The theory of the plaintiffs is that this was only the ordinary case of real estate agents procuring a purchaser ready, able and willing to buy property at a stipulated price; that having done this, they cannot be defeated of their commissions because of a defect in the title; that the employer guarantees his title as to the agents and must pay their commissions although the sale they have made fails because of defect in the title.

This general rule is not denied by the defendant, but it is insisted, on his behalf, that it is not applicable to the facts of this case, it being contended that the sale to Dun-lop failed through a material misrepresentation as to the lines of the property made by the plaintiffs, without fault on the defendant’s part, and relied on by the latter both in his.own purchase and in authorizing a sale to Dunlop; and that under such circumstances he cannot be held liable.

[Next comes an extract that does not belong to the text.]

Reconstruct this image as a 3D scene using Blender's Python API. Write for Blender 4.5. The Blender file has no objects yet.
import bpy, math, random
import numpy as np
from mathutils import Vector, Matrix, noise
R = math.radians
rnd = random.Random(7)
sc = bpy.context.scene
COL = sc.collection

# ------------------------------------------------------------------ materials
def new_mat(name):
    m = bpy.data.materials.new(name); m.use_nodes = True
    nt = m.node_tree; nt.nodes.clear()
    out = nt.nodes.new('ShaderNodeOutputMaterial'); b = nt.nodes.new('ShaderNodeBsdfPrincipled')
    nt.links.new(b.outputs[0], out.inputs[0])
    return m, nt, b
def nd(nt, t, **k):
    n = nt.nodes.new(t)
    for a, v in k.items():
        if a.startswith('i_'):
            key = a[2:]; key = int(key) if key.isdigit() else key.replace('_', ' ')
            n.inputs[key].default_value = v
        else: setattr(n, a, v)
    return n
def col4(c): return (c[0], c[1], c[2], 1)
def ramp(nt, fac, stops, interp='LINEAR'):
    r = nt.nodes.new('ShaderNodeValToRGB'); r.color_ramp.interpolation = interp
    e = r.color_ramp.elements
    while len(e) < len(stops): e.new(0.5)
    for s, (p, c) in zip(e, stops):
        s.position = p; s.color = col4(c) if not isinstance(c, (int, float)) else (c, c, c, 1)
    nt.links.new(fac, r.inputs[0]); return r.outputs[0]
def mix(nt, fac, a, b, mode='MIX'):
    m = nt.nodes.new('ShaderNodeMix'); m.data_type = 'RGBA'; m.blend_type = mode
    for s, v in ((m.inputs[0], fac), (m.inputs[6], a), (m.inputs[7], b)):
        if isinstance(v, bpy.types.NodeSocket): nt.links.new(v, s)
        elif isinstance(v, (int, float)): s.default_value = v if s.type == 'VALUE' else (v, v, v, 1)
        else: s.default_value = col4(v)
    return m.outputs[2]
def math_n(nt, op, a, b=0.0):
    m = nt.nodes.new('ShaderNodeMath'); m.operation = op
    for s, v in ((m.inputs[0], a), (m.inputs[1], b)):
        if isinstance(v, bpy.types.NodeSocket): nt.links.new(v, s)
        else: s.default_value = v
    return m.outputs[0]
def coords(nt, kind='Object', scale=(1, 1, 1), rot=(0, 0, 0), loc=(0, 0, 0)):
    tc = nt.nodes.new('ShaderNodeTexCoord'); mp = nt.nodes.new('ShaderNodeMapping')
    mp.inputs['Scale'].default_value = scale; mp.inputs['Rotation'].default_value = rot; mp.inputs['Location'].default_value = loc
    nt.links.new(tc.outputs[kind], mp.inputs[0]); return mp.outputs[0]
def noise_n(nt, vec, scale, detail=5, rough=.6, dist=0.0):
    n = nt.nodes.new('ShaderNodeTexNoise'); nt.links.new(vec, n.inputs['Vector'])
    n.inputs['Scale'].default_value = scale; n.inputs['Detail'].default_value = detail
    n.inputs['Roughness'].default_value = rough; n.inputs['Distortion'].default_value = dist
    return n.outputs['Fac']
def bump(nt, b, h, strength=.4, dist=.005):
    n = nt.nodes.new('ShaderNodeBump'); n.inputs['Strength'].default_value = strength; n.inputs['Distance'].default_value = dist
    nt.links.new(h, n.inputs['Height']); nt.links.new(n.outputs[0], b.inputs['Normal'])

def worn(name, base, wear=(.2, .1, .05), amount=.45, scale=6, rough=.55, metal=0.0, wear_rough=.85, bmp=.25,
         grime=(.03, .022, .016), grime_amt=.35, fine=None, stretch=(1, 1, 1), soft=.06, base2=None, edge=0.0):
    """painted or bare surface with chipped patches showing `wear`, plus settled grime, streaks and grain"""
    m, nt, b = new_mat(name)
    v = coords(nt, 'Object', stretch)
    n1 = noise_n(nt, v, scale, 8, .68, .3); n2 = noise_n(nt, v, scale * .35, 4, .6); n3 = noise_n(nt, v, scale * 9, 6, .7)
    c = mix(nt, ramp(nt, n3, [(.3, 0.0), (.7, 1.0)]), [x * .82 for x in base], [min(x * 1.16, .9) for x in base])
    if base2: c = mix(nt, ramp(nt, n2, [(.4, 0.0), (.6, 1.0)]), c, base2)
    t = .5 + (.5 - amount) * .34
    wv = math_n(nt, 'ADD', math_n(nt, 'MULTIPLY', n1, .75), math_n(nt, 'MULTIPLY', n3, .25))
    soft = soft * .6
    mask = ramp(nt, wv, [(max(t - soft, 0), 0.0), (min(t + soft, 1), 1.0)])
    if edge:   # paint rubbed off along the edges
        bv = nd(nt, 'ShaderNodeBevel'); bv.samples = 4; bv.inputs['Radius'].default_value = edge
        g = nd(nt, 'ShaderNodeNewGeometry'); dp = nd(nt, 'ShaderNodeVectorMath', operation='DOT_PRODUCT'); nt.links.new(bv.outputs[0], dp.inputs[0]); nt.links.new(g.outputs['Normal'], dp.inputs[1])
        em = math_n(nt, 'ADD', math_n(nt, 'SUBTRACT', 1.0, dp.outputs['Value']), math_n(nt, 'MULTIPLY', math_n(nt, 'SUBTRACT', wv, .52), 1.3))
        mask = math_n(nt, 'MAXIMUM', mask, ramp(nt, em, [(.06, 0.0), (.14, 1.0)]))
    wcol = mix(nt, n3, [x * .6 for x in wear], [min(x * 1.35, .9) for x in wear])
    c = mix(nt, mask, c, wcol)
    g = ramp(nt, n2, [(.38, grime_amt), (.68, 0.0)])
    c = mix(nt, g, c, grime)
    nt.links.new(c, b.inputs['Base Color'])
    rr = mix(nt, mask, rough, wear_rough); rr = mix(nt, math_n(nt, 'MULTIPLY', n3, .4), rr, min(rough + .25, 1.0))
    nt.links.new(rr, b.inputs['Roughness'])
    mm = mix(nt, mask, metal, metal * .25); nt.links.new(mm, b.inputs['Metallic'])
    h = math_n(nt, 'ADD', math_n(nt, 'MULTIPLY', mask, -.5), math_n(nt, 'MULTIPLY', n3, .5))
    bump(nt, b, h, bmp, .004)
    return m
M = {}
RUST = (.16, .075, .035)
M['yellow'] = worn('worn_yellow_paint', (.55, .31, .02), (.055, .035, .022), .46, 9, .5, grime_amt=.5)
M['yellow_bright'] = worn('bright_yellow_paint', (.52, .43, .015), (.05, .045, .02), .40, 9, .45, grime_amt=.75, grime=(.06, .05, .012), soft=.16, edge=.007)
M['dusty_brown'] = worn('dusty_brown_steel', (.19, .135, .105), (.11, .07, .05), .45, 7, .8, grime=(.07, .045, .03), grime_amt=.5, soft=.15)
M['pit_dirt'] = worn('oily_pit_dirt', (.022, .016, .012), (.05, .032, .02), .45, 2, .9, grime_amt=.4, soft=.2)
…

In support of this theory of the case the evidence tends to show that, when approached by the plaintiffs on the subject of buying the property in question, the defendant knew nothing about the property or the state of the title thereto, except such information as he acquired from the plaintiffs, who had, as real estate agents, handled the property several times; that he was shown the property by one of the plaintiffs, who pointed out the lines and told him that they included the .vacant space, to which the title proved defective; “that the property was cheap, that he could certainly turn it over in a few days, and that it was unnecessary to have the title examined, mentioning that as part of the sale.”

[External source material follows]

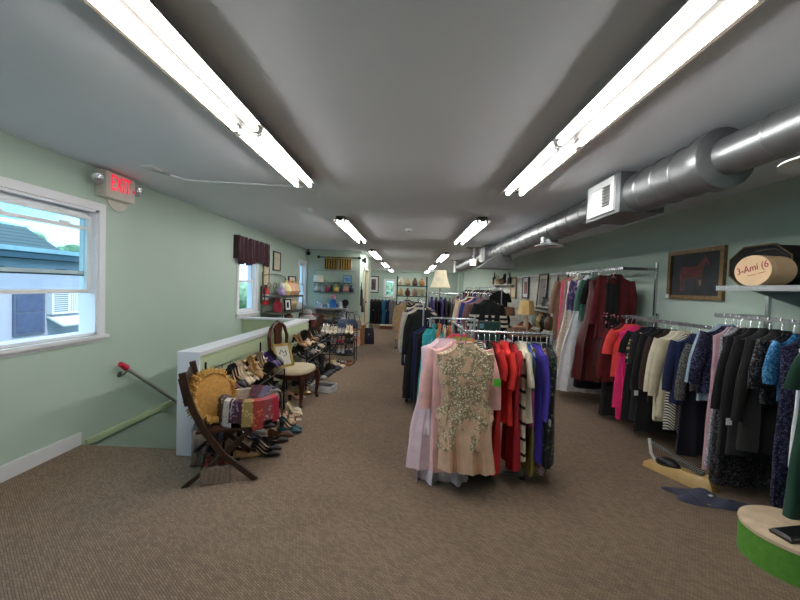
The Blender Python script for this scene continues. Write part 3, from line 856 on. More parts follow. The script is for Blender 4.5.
# ---------------------------------------------------------------- folding chair with cushion and tie basket
t = thing('folding_chair', 'dark wood folding chair with crossed legs at the near stair wall end', 'chair', (-1.56, 2.58, 0), math.radians(22))
W = .42
for y in (0, W):
    pts = [(-.03, .84), (0, .70), (.05, .55), (.12, .40), (.24, .22), (.47, 0)]
    b = MB()
    b.loft([[(x - .022, y - .014, z), (x + .022, y - .014, z + .01), (x + .022, y + .014, z + .01), (x - .022, y + .014, z)] for x, z in pts])
    b.build('back_post', M_DWOOD, t)
    b = MB()
    yo = .03 if y == 0 else -.03
    b.loft([[(x - .025, y + yo - .012, z), (x + .025, y + yo - .012, z), (x + .025, y + yo + .012, z), (x - .025, y + yo + .012, z)] for x, z in ((-.01, 0), (.2, .17), (.44, .385))])
    b.build('crossed_leg', M_DWOOD, t)
b = MB()
b.loft([[(x + .018 * math.sin(PI * v), .0 + W * v, zz) for v in [k / 8 for k in range(9)]] + [(x + .012 + .018 * math.sin(PI * v) - .034, W * v, zz) for v in [k / 8 for k in range(8, -1, -1)]] for x, zz in ((.01, .60), (-.012, .70), (-.035, .80))])
b.build('back_panel', M_DWOOD, t)
MB().box((.06, .01, .385), (.49, W - .01, .405)).build('seat', M_DWOOD, t, False)
MB().cyl((.2, .0, .165), (.2, W, .165), .012, 8).build('stretcher', M_DWOOD, t)
def cpt(x, y, z=0):
    a = math.radians(22)
    return (-1.56 + x * math.cos(a) - y * math.sin(a), 2.58 + x * math.sin(a) + y * math.cos(a), z)
# round cushion with looped fringe
M_GOLDC = mat('gold_boucle', (176, 130, 66), .95, scale=50, var=.2, bump=.4, bscale=160)
M_FRINGE = mat('pale_gold_fringe', (196, 154, 84), .9, scale=60, var=.3)
q = thing('round_cushion', 'round gold cushion with shaggy looped fringe on the folding chair', 'cushion', cpt(.14, .22, .61), rot=(0, math.radians(-16), math.radians(-22)))
MB().lathe([(.02, -.055), (.12, -.05), (.185, -.015), (.185, .015), (.12, .05), (.02, .055)], axis='x').build('pad', M_GOLDC, q)
b = MB()
rr = random.Random(3)
for k in range(420):
    a = 2 * PI * k / 420
    r0, r1 = .168, .188 + rr.uniform(0, .028)
    x = rr.uniform(-.05, .05)
    b.tube([(x, r0 * math.cos(a), r0 * math.sin(a)), (x + rr.uniform(-.02, .02), r1 * math.cos(a + .04), r1 * math.sin(a + .04)), (x, r0 * math.cos(a + .1), r0 * math.sin(a + .1))], .0075, 5)
o = b.build('looped_fringe', M_FRINGE, q)
o['kind'] = 'stuff'
# basket with neckties draped over the rim
BK = cpt(.42, .25, .407)
q = thing('tie_basket', 'round grey padded basket full of neckties on the folding chair', 'basket', BK)
MB().lathe([(.18, 0), (.215, .04), (.225, .15), (.215, .185), (.172, .18), (.165, .09)], n=32, cap1=False).build('padded_rim', C('grey_wicker', (150, 138, 124), scale=60, var=.25), q)
MB().lathe([(.165, .085), (.01, .09)], n=24).build('lining', C('peach_lining', (196, 140, 116)), q)
ties = [(-150, (36, 44, 62), (70, 84, 110), 'navy blue'), (-128, (70, 60, 56), (190, 180, 160), 'black and cream paisley'), (-108, (200, 196, 190), (160, 160, 160), 'pale grey'), (-92, (66, 26, 44), (150, 130, 150), 'burgundy patterned'),
        (-72, (150, 128, 76), (190, 170, 120), 'gold brocade'), (-54, (148, 48, 42), (196, 110, 80), 'orange red'), (-36, (136, 62, 70), (170, 140, 140), 'dusty rose'), (-18, (150, 22, 48), (176, 40, 66), 'crimson'),
        (95, (62, 22, 38), (120, 40, 60), 'maroon dotted'), (65, (92, 84, 110), (150, 120, 140), 'mauve checked'), (30, (110, 100, 92), (150, 140, 130), 'taupe')]
for k, (ang, c1, c2, nm) in enumerate(ties):
    a = math.radians(ang)
    wv = .04 if k not in (3, 8) else .05
    prof = [(.10, .13), (.165, .188), (.20, .20), (.232, .185), (.243, .12), (.247, .03 - .03 * (k % 3))]
    b = MB()
    rings = []
    for (r, z) in prof:
        cx, cy = r * math.cos(a), r * math.sin(a)
        tx, ty = -math.sin(a), math.cos(a)
        nx, ny = math.cos(a) * .006, math.sin(a) * .006
        rings.append([(cx - tx * wv, cy - ty * wv, z), (cx + tx * wv, cy + ty * wv, z), (cx + tx * wv + nx, cy + ty * wv + ny, z + .006), (cx - tx * wv + nx, cy - ty * wv + ny, z + .006)])
    b.loft(rings)
    o = b.build('necktie', C('tie_%d' % k, c1, kind='floral', rgb2=c2, scale=44, rough=.6), loc=BK)
    tag(o, '%s necktie draped over the grey basket rim' % nm, 'necktie', 'neckties in the basket')
# clear bins under the chair
for k, (p, sz, c, nm) in enumerate(((cpt(.19, .13), (.2, .26, .14), (120, 40, 36), 'front clear plastic bin of red folded things under the folding chair'), (cpt(.10, .44), (.24, .2, .30), (150, 150, 180), 'taller clear plastic bag behind the red bin under the chair'))):
    q = thing('plastic_bin', nm, 'bin', p, math.radians(24))
    x, y, z = sz
    b = MB()
    b.box((-x / 2, -y / 2, 0), (x / 2, y / 2, .006)).box((-x / 2, -y / 2, 0), (-x / 2 + .006, y / 2, z)).box((x / 2 - .006, -y / 2, 0), (x / 2, y / 2, z)).box((-x / 2, -y / 2, 0), (x / 2, -y / 2 + .006, z)).box((-x / 2, y / 2 - .006, 0), (x / 2, y / 2, z))
    b.build('clear_walls', M_PLASTIC, q, False)
    for i in range(5):
        MB().box((-x * .46 + i * x * .18, -y * .42, .01), (-x * .46 + i * x * .18 + x * .13, y * .42, z * (.75 + .05 * (i % 3))), ry=.15).build('folded_belt', C('bin_content_%d_%d' % (k, i % 2), tuple(max(0, v - 30 * (i % 2)) for v in c), rough=.4), q)

# ---------------------------------------------------------------- oval-back dining chair
t = thing('dining_chair', 'mahogany dining chair with oval carved back and cream seat', 'chair', (-1.44, 4.70, 0), -.14)
SW = .27
# seat: rounded front, narrower to the back (local +x is the front)
def seatring(s, z):
    pts = []
    for k in range(32):
        a = 2 * PI * k / 32
        x, y = .25 * math.cos(a), SW * math.sin(a) * (1 + .12 * math.cos(a))
        sg = lambda v, e: math.copysign(abs(v) ** e, v)
        pts.append((.25 * sg(math.cos(a), .8) * s, SW * sg(math.sin(a), .8) * (1 + .12 * math.cos(a)) * s, z))
    return pts
MB().loft([seatring(.93, .33), seatring(.95, .385)]).build('seat_rail', M_MAHOG, t)
MB().loft([seatring(.93, .385), seatring(1.0, .40), seatring(1.0, .42), seatring(.93, .445), seatring(.7, .462), seatring(.3, .47)]).build('seat_cushion', M_CREAM, t)
for sy in (-1, 1):
    MB().tube([(.20, sy * .235, .37), (.225, sy * .255, .28), (.215, sy * .245, .15), (.205, sy * .24, .05), (.225, sy * .25, 0)], [.034, .036, .024, .019, .026], 10).build('front_leg', M_MAHOG, t)
    MB().tube([(-.20, sy * .18, .40), (-.22, sy * .18, .2), (-.27, sy * .19, 0)], [.024, .022, .02], 8).build('rear_leg', M_MAHOG, t)
    # curved back stile
    MB().tube([(-.21, sy * .15, .38), (-.215, sy * .175, .52), (-.225, sy * .22, .70), (-.235, sy * .23, .83), (-.242, sy * .18, .93), (-.246, sy * .10, .98), (-.248, sy * .02, .99)], [.024, .022, .021, .021, .022, .023, .024], 8).build('back_stile', M_MAHOG, t)
b = MB()
prof = [(.045, .42), (.05, .5), (.035, .58), (.055, .68), (.085, .78), (.075, .86), (.10, .93), (.06, .975)]
b.loft([[(-.214 - .055 * (z - .4) - .012, -w, z), (-.214 - .055 * (z - .4) - .012, w, z), (-.214 - .055 * (z - .4) + .012, w, z), (-.214 - .055 * (z - .4) + .012, -w, z)] for w, z in prof])
b.build('carved_splat', M_MAHOG, t)
b = MB()
for a in (-.05, 0, .05):
    b.ball((-.248, a, .985 + .02 * (1 - abs(a) * 20)), .02, .035, .028, 10, 6)
b.build('crest_carving', M_MAHOG, t)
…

These declarations of the real estate agents were intended to and had the effect of inspiring full confidence and assuring the defendant as to what land was embraced within the lines of his purchase. The deed conveying this *517property to Wallerstein included within its boundary the vacant space mentioned, and it was upon this deed and the plat filed therewith that the plaintiffs were relying in making their representations to the defendant, and subsequently to Dunlop, in making the sale to him. It further appears that the defendant did not see any plat of the property, nor was there any' reference to what the title papers showed. He relied solely on the statement of the agents, which was without qualification as to the land included in the sale. The evidence further tends to show that, in pursuance of a previous understanding with them, the defendant, cotemporaneously with his purchase, directed the plaintiffs to find a purchaser for him with a view to a quick sale at a profit; that no time was taken for an examination of the title, and that all concerned knew it had not been examined; and that the agents knew the defendant had no knowledge of the title, and that he was relying on their representation and assurance as to the true lines and the property embraced therein.

Under these circumstances, Dunlop having declined to take the property because of defective title as to a part thereof, the defendant insisted that it was neither just nor equitable to hold him liable to the plaintiffs for commissions on a sale that had failed because of their misrepresentation. We do not mean to say that there is evidence tending to prove that the plaintiffs knowingly deceived the defendant, but merely that the evidence tends to show that they represented to the defendant and to Dunlop that the lines of the property included a larger area than the fact justified, and did this knowing that the defendant's sole knowledge of the property came from them; that he was buying at their solicitation and on their assurance that they could make a quick resale of the property, as they had represented it to him, and accepted the employment to *518make such sale before “the ink was dry on the defendant’s contract of purchase.”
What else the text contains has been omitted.